Regia di Carlo Mazzacurati vedi scheda film
Quando Gianni Dubois, regista affranto dal blocco dello sceneggiatore, che da cinque anni non riesce a fare un film, viene chiamato in Toscana, d’urgenza: si sono rotte le vecchie tubature della sua casa e le perdite hanno rovinato un prezioso affresco del ‘500 che adorna la chiesa sottostante. Per risanare il debito il sindaco gli chiede di dirigere la rappresentazione della passione d Gesù, proprio nei medesimi giorni in cui il fallito regista potrebbe dare una svolta alla sua carriera cinematografica.

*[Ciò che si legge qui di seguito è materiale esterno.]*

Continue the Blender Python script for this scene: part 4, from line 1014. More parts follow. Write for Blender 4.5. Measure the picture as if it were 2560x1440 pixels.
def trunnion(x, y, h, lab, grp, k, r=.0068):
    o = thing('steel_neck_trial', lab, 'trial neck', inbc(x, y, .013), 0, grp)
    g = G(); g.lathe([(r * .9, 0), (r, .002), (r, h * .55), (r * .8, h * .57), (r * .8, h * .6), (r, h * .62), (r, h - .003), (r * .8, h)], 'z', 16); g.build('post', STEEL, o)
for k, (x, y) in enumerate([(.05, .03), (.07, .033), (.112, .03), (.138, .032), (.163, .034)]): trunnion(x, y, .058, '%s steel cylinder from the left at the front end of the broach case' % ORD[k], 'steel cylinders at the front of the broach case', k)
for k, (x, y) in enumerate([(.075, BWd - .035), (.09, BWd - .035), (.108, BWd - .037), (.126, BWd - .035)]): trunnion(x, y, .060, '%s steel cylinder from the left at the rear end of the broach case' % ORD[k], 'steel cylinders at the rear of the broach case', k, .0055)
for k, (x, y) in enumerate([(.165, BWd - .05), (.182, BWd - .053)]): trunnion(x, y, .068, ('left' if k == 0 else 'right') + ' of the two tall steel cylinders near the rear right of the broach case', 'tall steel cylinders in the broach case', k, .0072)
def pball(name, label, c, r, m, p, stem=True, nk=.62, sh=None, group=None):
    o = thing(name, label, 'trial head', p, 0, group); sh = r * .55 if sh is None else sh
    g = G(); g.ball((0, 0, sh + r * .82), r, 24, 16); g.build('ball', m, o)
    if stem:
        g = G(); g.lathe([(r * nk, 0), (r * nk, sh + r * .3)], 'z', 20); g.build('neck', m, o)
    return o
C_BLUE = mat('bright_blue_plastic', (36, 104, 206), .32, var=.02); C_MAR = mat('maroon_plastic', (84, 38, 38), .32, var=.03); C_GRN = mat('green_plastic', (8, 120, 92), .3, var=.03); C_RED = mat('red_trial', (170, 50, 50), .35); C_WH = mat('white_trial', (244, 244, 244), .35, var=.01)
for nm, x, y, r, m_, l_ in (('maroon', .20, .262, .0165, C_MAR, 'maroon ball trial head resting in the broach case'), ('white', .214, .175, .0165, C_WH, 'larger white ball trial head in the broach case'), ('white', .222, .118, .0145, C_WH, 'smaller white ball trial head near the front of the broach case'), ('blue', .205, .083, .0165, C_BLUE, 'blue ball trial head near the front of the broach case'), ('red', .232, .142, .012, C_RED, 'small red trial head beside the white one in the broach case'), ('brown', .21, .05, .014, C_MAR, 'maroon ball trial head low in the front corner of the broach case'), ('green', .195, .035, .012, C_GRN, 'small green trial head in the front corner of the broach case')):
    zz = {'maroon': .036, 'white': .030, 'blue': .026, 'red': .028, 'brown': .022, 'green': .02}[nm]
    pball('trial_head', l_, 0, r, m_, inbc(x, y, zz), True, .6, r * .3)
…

L’occhio di Carlo Mazzacurati sembra volersi focalizzare sull’aspetto intimo di Dubois. La sua incapacità di portare a termine la stesura di un soggetto interessante e il conseguente cruccio del regista che si sente fallire giorno per giorno è la Passione stessa del titolo. L’elemento unicamente simpatico della pellicola sta proprio nell’accostare lo stato d’essere del protagonista con la rappresentazione di cui si andrà ad occupare. La stessa febbre che invade il protagonista, interpretato da un Silvio Orlando non memorabile, sembra voler indicare una sorta di redenzione, di passaggio, che Gianni deve attraversare per ritrovare se stesso.

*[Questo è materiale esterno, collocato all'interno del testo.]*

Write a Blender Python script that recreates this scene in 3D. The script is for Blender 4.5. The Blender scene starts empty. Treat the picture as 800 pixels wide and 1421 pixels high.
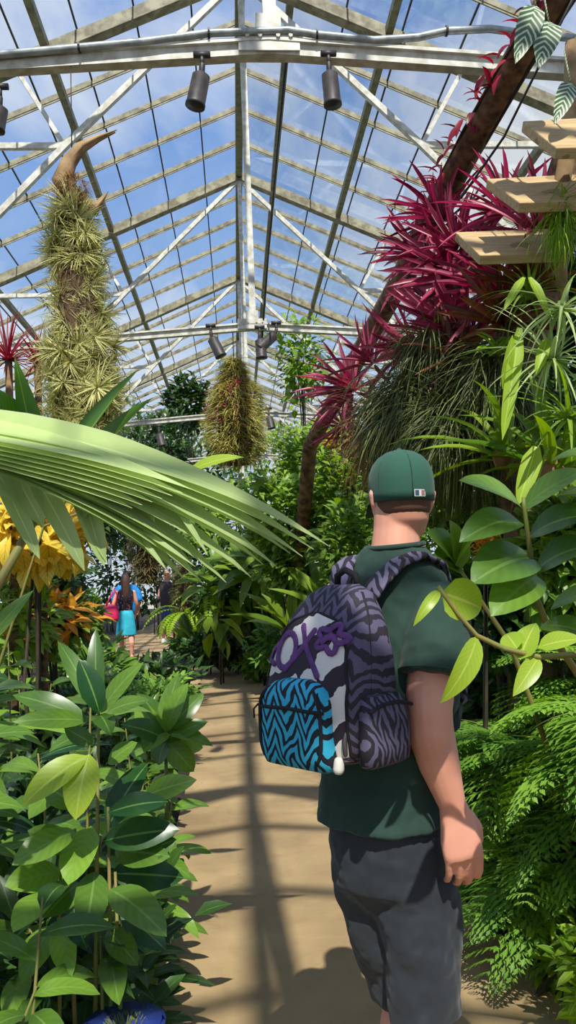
import bpy, math, random
import numpy as np
from mathutils import Vector, Matrix
random.seed(7); rng = np.random.default_rng(7)
PI = math.pi
SC = bpy.context.scene
COL = SC.collection

# ------------------------------------------------------------------ camera
CAMH = 1.52
YAW, PITCH, ROLL, FPX = 0.066, 0.0789, -0.0381, 1115.6
_f = np.array([math.sin(YAW)*math.cos(PITCH), math.cos(YAW)*math.cos(PITCH), math.sin(PITCH)])
_r = np.cross(_f, [0, 0, 1]); _r /= np.linalg.norm(_r); _u = np.cross(_r, _f)
CR = _r*math.cos(ROLL)+_u*math.sin(ROLL); CU = -_r*math.sin(ROLL)+_u*math.cos(ROLL)
def at(px, py, Y):
    """world point seen at a photo pixel, at distance Y down the greenhouse"""
    d = _f + CR*(px-400)/FPX - CU*(py-710.5)/FPX
    k = Y/d[1]
    return np.array([d[0]*k, Y, CAMH+d[2]*k])
cam_d = bpy.data.cameras.new('camera'); cam = bpy.data.objects.new('camera', cam_d); COL.objects.link(cam)
cam_d.sensor_fit = 'VERTICAL'; cam_d.sensor_height = 36; cam_d.lens = 36*FPX/1421
cam_d.clip_start = 0.05; cam_d.clip_end = 500
cam.matrix_world = Matrix(((CR[0], CU[0], -_f[0], 0), (CR[1], CU[1], -_f[1], 0), (CR[2], CU[2], -_f[2], CAMH), (0, 0, 0, 1)))
SC.camera = cam

# ------------------------------------------------------------------ tags
def tag(o, label=None, cat=None, group=None, kind=None):
    if label: o['label'] = label
    if cat: o['category'] = cat
    if group: o['group'] = group
    if kind: o['kind'] = kind
    return o
def empty(name, loc, rz=0):
    o = bpy.data.objects.new(name, None); COL.objects.link(o)
    o.location = tuple(float(v) for v in loc); o.rotation_euler = (0, 0, rz); o.empty_display_size = .1
    return o
def copy_tree(o, parent=None):
    c = o.copy(); COL.objects.link(c)
    if parent: c.parent = parent
    for ch in list(o.children): copy_tree(ch, c)
    return c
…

Oltre alla parte finale, in cui si compie la rappresentazione stessa, che è di una rara bellezza e di un sentire quasi commovente, non sono riuscita a trovare nella pellicola altri spunti di riflessione. Per tutta la sua durata è semplicemente il viaggio di un uomo, o meglio della sua mente, che sembra riuscire a rinnovarsi nella possibilità di rappresentare qualcosa di semplice e conosciuto eppure suggestivo da sempre e che la risposta è quasi sempre nel quotidiano, così come i blocchi mentali sono solo dentro di noi, per abbatterli basta tornare a credere in se stessi.